Prompt:
Restate the complete material exactly.

Collected material:
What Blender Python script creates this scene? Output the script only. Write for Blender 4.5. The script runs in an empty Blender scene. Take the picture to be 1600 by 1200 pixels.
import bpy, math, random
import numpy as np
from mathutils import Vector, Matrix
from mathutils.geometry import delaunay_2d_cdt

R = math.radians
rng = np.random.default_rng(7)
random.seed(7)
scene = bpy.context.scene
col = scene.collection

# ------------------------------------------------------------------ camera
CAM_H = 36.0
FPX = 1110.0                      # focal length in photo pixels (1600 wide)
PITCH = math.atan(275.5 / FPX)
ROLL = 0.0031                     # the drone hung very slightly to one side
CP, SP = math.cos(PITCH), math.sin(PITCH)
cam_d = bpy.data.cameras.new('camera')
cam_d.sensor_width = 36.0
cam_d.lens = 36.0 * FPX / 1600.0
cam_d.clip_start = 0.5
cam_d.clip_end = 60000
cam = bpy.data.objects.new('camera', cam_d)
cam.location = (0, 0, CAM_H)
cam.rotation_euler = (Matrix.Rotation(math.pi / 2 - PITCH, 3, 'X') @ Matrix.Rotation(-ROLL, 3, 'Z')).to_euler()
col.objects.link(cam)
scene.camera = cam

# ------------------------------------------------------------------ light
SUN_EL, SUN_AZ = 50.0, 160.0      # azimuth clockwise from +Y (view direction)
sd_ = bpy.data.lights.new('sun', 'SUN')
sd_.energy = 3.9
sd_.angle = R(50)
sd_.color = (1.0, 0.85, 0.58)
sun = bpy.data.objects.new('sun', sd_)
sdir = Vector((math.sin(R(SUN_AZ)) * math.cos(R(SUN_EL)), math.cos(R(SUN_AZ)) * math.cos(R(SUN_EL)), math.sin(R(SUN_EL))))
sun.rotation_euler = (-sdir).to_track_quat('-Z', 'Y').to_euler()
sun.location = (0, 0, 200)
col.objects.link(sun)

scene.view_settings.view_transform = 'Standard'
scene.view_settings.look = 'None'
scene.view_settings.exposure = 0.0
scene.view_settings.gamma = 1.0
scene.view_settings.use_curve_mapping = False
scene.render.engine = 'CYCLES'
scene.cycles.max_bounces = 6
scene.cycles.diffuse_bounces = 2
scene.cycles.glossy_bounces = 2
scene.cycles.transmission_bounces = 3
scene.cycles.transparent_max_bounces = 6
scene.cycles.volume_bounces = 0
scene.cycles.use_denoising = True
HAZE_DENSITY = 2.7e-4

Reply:
What Blender Python script creates this scene? Output the script only. Write for Blender 4.5. The script runs in an empty Blender scene. Take the picture to be 1600 by 1200 pixels.
import bpy, math, random
import numpy as np
from mathutils import Vector, Matrix
from mathutils.geometry import delaunay_2d_cdt

R = math.radians
rng = np.random.default_rng(7)
random.seed(7)
scene = bpy.context.scene
col = scene.collection

# ------------------------------------------------------------------ camera
CAM_H = 36.0
FPX = 1110.0                      # focal length in photo pixels (1600 wide)
PITCH = math.atan(275.5 / FPX)
ROLL = 0.0031                     # the drone hung very slightly to one side
CP, SP = math.cos(PITCH), math.sin(PITCH)
cam_d = bpy.data.cameras.new('camera')
cam_d.sensor_width = 36.0
cam_d.lens = 36.0 * FPX / 1600.0
cam_d.clip_start = 0.5
cam_d.clip_end = 60000
cam = bpy.data.objects.new('camera', cam_d)
cam.location = (0, 0, CAM_H)
cam.rotation_euler = (Matrix.Rotation(math.pi / 2 - PITCH, 3, 'X') @ Matrix.Rotation(-ROLL, 3, 'Z')).to_euler()
col.objects.link(cam)
scene.camera = cam

# ------------------------------------------------------------------ light
SUN_EL, SUN_AZ = 50.0, 160.0      # azimuth clockwise from +Y (view direction)
sd_ = bpy.data.lights.new('sun', 'SUN')
sd_.energy = 3.9
sd_.angle = R(50)
sd_.color = (1.0, 0.85, 0.58)
sun = bpy.data.objects.new('sun', sd_)
sdir = Vector((math.sin(R(SUN_AZ)) * math.cos(R(SUN_EL)), math.cos(R(SUN_AZ)) * math.cos(R(SUN_EL)), math.sin(R(SUN_EL))))
sun.rotation_euler = (-sdir).to_track_quat('-Z', 'Y').to_euler()
sun.location = (0, 0, 200)
col.objects.link(sun)

scene.view_settings.view_transform = 'Standard'
scene.view_settings.look = 'None'
scene.view_settings.exposure = 0.0
scene.view_settings.gamma = 1.0
scene.view_settings.use_curve_mapping = False
scene.render.engine = 'CYCLES'
scene.cycles.max_bounces = 6
scene.cycles.diffuse_bounces = 2
scene.cycles.glossy_bounces = 2
scene.cycles.transmission_bounces = 3
scene.cycles.transparent_max_bounces = 6
scene.cycles.volume_bounces = 0
scene.cycles.use_denoising = True
HAZE_DENSITY = 2.7e-4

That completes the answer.